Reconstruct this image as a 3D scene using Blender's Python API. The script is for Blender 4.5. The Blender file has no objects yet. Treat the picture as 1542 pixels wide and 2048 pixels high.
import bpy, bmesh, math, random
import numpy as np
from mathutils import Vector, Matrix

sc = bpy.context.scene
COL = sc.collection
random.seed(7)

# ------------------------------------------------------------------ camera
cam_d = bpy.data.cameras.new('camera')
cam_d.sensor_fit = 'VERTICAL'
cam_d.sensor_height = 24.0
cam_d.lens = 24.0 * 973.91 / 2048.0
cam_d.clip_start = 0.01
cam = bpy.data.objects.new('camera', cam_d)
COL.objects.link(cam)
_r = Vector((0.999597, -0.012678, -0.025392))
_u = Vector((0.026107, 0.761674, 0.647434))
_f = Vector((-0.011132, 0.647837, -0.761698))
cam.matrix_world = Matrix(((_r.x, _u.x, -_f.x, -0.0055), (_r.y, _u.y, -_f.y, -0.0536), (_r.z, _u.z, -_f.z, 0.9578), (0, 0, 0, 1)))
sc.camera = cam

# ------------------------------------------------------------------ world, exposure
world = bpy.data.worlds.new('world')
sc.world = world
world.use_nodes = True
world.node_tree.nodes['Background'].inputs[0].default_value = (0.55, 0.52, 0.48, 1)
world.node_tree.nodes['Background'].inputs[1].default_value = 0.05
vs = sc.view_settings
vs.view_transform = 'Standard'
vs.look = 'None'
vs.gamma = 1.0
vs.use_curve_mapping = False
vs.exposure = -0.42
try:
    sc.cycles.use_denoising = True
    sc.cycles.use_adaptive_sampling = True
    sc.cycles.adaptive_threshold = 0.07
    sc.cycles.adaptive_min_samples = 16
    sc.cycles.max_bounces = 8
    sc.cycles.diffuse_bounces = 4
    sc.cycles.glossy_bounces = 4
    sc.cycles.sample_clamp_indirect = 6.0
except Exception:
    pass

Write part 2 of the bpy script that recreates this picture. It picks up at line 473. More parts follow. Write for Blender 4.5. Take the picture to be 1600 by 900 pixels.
┄┄┄┄┄┄┄┄┄┄┄┄┄┄┄┄┄┄┄┄
Exactly as they appear, retype the lines from the start of the records through the line containing "random.seed(7)".

◆ Solution ◆
Reconstruct this image as a 3D scene using Blender's Python API. The script is for Blender 4.5. The Blender file has no objects yet. Treat the picture as 1542 pixels wide and 2048 pixels high.
import bpy, bmesh, math, random
import numpy as np
from mathutils import Vector, Matrix

sc = bpy.context.scene
COL = sc.collection
random.seed(7)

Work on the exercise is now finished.